I have some questions about this function which is in SoftwareSerial.cpp and can be found here on github:
inline void DebugPulse(uint8_t pin, uint8_t count)
{
volatile uint8_t *pport = portOutputRegister(digitalPinToPort(pin));
uint8_t val = *pport;
while (count--)
{
*pport = val | digitalPinToBitMask(pin);
*pport = val;
}
}
What is an inline?
Won't the while loop continue indefinitely? If not, why? I realize that each time it loops, the value of count will be decremented by 1, but then it seems to me that the loop should run until the limit has been reached as to the lowest value permitted for the variable count at which point, it should throw a runtime error (if those were possible in arduino's that is) .
'inline' is a hint to the compiler that the function is not used often so it can be inserted in the few places it is used rather than being called like a function.
The 'while' will stop when count reaches zero (== false). If count starts at 5, for example, the loop will run for count = 5, 4, 3, 2, and 1. Since the decrement (--) is after the value is tested, inside the loop I think you will see the values of 4, 3, 2, 1, and 0 for count.
Runs if != 0. Any non-zero value converts to te boolean 'true' and zero converts to the boolean 'false'. Any "while (integerExpression)" is equivalent to "while ((integerExpression) != 0)"
The compiler expands this function directly to the caller instead of calling it.
This reduces function call overhead and increases execution speed, but increases the size of ROM consumed may increase.
In C, only 0 represents False and the others evaluate to True.
Also, 1 byte variable is subtracting 1 from 0x00 gives 0xFF.
(0b00000000 - 1 = 0b11111111)
This is 255 when interpreted as an unsigned integer.
If you continue more subtracting 1 from here, finaly it will become 0 and you will exit While.
OK I didn't know that ... so if the while condition is less than zero it would also run? so if the function was called with say ... pin 4 and count = -1 ... then the loop would run indefinitely?
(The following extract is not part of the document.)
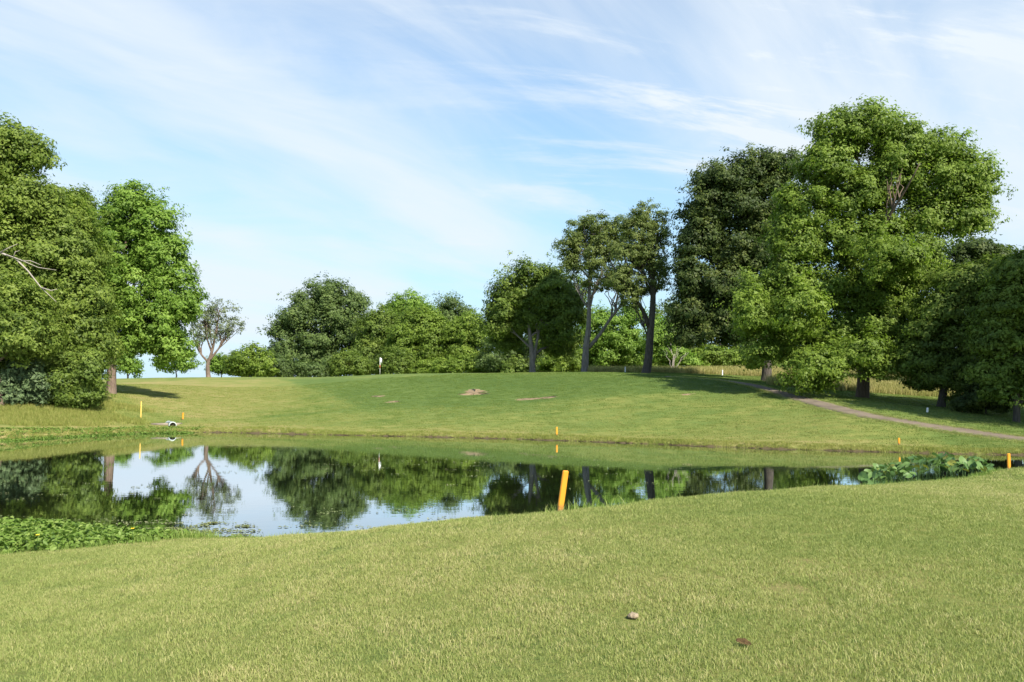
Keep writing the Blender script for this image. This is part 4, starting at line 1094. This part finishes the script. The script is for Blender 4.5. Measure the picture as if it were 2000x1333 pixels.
# golf flag
P0 = at(742, 735, 104.5); P0[2] = hgt(P0[0], P0[1])
root = thing('golf_flag', P0, 'golf flagstick with a small white flag on the green', 'flag')
g = Geo(); g.tube([(0, 0, -0.1), (0, 0, 1.0), (0.0, 0, 2.25)], [0.035, 0.032, 0.03], 8); link('flagstick', g.mesh('flagstick'), white, root)
g = Geo(); g.tube([(0, 0, 0.85), (0, 0, 1.25)], [0.042, 0.042], 8); link('stripe', g.mesh('stripe'), simple_mat('flag_band', (0.5, 0.13, 0.06), (0.55, 0.16, 0.08), 8, 0.6, None, 0), root)
V = []; 
for i in range(7):
    for j in range(4):
        s = i / 6; V.append((0.03 + 0.22 * s, 0.06 * math.sin(s * 5), 2.24 - 0.55 * j / 3 - 0.16 * s - 0.1 * s * j / 3))
me = raw_mesh('flag_cloth', V, np.array([(i * 4 + j, i * 4 + j + 1, (i + 1) * 4 + j + 1, (i + 1) * 4 + j) for i in range(6) for j in range(3)]), [4] * 18, smooth=True)
fo = link('flag_cloth', me, white, root); so = fo.modifiers.new('thick', 'SOLIDIFY'); so.thickness = 0.01
P1 = at(756, 731.5, 107)
sn = link('sand', None) if False else None

# bird
P0 = at(67, 252, 66)
bd = simple_mat('bird_dark', (0.02, 0.02, 0.022), (0.05, 0.05, 0.055), 10, 0.7, None, 0)
root = thing('bird', P0, 'small dark bird flying beside the top of the tallest left tree', 'bird')
g = Geo(); g.tube([(-0.2, 0, 0.0), (-0.13, 0, 0.015), (-0.02, 0, 0.02), (0.08, 0, 0.015), (0.13, 0, 0.025), (0.17, 0, 0.03), (0.205, 0, 0.022)], [0.045, 0.02, 0.048, 0.05, 0.033, 0.03, 0.006], 8)
link('body', g.mesh('body'), bd, root)
for s in (-1, 1):
    V = [(-0.03, 0.02 * s, 0.04), (0.07, 0.02 * s, 0.045), (0.08, 0.14 * s, 0.10), (-0.03, 0.14 * s, 0.095), (0.02, 0.28 * s, 0.07), (-0.06, 0.30 * s, 0.06)]
    w_ = link('wing', raw_mesh('wing', V, [0, 1, 2, 3, 3, 2, 4, 5], [4, 4], smooth=True), bd, root); so = w_.modifiers.new('thick', 'SOLIDIFY'); so.thickness = 0.008
root.rotation_euler = (0.3, 0, 2.6)

# bare clod and curled dead leaf in the lawn
P0 = hit(1237, 1208)
bm = bmesh.new(); bmesh.ops.create_icosphere(bm, subdivisions=3, radius=1)
for v in bm.verts:
    a = v.co.copy(); n_ = 0.10 * math.sin(5 * a.x + 2) * math.sin(4 * a.y) + 0.06 * math.sin(11 * a.x + 3 * a.z)
    v.co = Vector((a.x * 0.040 * (1 + n_), a.y * 0.042 * (1 + n_), a.z * 0.019 * (1 + 2 * n_)))
me = bpy.data.meshes.new('dirt_clod'); bm.to_mesh(me); bm.free()
for p_ in me.polygons: p_.use_smooth = True
o = link('dirt_clod', me, simple_mat('clod', (0.28, 0.215, 0.14), (0.42, 0.335, 0.23), 30, 0.95, None, 0.8, bscale=60), None, P0 + np.array((0, 0, 0.016)))
tag(o, 'pale flat clod of dry earth lying in the near lawn', 'clod')
P0 = hit(1452, 1264)
V = []
for i in range(9):
    s = i / 8 * 2 - 1; w_ = 0.020 * (1 - s * s) ** 0.6 + 0.002
    for k in (-1, -0.5, 0, 0.5, 1): V.append((0.045 * s, k * w_, 0.018 + 0.02 * abs(k) ** 1.5 * (1 - s * s) + 0.012 * s * s + 0.004 * math.sin(7 * s + k)))
me = raw_mesh('dead_leaf', V, np.array([(i * 5 + k, i * 5 + k + 1, (i + 1) * 5 + k + 1, (i + 1) * 5 + k) for i in range(8) for k in range(4)]), [4] * 32, smooth=True)
o = link('dead_leaf', me, simple_mat('leaf_brown', (0.05, 0.030, 0.012), (0.11, 0.068, 0.028), 30, 0.95, None, 0.3), None, P0); o.rotation_euler = (0.5, 0.15, -0.5)
so = o.modifiers.new('thick', 'SOLIDIFY'); so.thickness = 0.0015
tag(o, 'dark brown curled dead leaf lying in the near lawn', 'leaf')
Depends on the compiler. A smart compiler might see that a function is only called once and make it inline without the hint. Another compiler might ignore the 'inline' hint and decide to make the function callable.
Depends on the size of 'count'. If its an 8-bit integer it would count from -1 down to -128 and then roll over to 127, and then count down to 0. If its a 16-bit 'int' it would count down to -32768 and then roll over to 32767, and then count down to 0. No matter how big, if you count down long enough you will reach 0.
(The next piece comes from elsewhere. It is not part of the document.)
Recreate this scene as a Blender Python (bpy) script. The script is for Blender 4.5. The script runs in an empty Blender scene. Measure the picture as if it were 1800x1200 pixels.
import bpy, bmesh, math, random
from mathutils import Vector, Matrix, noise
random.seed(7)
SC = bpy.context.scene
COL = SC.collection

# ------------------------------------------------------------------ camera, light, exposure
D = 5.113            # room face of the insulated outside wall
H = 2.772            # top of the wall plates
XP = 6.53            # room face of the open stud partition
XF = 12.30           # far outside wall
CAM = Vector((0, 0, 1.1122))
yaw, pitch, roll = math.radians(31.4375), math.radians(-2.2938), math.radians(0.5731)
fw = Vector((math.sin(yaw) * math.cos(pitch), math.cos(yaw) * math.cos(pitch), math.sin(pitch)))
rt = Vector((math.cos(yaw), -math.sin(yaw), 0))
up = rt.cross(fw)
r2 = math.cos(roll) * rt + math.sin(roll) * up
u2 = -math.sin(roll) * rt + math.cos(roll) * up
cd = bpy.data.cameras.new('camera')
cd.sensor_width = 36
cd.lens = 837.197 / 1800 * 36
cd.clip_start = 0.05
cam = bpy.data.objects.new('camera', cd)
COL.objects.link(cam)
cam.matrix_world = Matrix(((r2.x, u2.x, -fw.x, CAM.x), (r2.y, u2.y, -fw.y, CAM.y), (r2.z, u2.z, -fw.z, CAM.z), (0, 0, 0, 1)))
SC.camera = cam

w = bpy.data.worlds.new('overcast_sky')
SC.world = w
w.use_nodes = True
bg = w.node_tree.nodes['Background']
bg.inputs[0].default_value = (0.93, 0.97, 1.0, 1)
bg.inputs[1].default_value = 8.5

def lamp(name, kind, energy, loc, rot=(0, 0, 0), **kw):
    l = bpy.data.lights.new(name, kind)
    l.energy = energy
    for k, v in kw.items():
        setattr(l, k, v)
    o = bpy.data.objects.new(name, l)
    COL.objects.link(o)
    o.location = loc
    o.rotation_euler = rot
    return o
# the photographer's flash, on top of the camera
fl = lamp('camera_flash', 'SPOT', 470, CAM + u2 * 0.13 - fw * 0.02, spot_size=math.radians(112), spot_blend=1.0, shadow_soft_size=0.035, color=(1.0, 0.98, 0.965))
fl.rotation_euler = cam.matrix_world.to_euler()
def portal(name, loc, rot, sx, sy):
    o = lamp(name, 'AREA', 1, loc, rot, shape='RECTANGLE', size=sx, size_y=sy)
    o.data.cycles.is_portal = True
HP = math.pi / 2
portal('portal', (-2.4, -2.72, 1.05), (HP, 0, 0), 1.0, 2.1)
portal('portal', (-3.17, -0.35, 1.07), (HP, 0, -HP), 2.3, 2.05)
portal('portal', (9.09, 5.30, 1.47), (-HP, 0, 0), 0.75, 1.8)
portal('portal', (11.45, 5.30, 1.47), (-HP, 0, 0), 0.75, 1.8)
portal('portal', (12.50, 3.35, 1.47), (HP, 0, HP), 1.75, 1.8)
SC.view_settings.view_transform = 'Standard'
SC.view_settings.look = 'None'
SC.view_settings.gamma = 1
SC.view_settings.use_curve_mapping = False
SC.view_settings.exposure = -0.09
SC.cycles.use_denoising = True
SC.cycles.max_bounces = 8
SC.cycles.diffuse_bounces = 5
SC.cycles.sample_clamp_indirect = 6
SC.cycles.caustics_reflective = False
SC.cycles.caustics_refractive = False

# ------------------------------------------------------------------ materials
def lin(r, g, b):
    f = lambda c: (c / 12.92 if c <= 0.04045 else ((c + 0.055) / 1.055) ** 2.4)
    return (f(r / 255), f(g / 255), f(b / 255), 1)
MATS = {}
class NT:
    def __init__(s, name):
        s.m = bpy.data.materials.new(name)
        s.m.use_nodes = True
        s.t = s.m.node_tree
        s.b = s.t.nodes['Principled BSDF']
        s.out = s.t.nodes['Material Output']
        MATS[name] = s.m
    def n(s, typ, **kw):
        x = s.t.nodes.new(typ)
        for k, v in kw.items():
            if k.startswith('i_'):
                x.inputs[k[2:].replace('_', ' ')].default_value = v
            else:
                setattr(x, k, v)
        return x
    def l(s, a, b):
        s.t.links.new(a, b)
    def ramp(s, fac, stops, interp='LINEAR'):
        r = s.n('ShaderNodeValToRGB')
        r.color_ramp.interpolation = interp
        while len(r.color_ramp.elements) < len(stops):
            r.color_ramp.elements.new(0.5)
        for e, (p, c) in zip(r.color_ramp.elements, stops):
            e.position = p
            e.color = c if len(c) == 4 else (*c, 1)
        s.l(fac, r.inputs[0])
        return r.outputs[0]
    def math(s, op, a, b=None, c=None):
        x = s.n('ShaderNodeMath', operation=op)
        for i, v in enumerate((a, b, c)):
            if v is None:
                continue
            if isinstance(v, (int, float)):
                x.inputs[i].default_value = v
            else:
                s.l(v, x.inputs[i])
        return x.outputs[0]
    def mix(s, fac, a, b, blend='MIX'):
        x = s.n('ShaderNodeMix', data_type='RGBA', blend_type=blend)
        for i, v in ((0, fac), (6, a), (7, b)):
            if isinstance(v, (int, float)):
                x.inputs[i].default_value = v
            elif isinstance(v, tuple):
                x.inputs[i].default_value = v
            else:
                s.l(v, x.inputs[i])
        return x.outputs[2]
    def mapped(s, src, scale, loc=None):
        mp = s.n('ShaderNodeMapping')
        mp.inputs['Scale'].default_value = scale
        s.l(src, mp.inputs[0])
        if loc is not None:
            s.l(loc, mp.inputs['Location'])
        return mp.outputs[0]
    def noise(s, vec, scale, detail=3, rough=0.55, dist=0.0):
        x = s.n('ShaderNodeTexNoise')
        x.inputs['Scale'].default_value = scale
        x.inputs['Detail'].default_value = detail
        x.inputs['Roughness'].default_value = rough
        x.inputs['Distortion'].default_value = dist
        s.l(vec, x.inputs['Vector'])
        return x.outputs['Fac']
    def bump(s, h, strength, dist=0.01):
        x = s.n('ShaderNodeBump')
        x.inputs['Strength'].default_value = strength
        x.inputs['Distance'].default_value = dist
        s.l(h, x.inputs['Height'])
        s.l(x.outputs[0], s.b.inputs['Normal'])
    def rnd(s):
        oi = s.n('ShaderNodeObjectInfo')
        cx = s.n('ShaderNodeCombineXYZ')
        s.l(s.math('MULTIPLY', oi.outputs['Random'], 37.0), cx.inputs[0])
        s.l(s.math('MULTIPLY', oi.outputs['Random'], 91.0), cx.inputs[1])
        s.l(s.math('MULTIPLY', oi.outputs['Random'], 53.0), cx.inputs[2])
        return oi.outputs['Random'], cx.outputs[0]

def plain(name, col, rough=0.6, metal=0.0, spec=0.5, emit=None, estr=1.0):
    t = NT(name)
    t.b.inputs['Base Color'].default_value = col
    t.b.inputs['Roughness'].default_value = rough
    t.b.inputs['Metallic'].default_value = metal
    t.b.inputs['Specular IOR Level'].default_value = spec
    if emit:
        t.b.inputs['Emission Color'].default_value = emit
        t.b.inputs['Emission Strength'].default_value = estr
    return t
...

In terms of using this function for debugging ... the comments on this function say that you can use it for example to look at the signal on a scope ... but wouldn't even a large number for count cause this function to run rather quickly? I suppose you'd have to set up your scope to snap shot it.
The pulses would be going by at a few megahertz. If you set your scope to trigger you can capture and count the pulses to see where in the code you are.
The fastest pulse that a 16MHz Arduino can produce is 8MHz.
What the code produces is always slower than that.
This is a signal that can be sufficiently observed with an oscilloscope with some performance.
Also, it is desirable that debug signals don't affect the main program as much as possible.
Therefore, it uses the maximum performance of the processor and minimizes the CPU cost.
Could you give me a scenario where this function would be useful? I've got zero experience debugging serial communications and have never found myself needing to do so in spite of using serial communications for decades. But I am curious...
Im thinking about setting up the scope just to see this in action.
Probably, Not a serial communication debug for users, developer debug of how well the library is working.
This may have been prepared by the developer to test the library.
In software serial communication, only the code controls the timing of the signal.
Using some techniques for achieve operate high baud rate.
I think use this signal to debug for optimize code.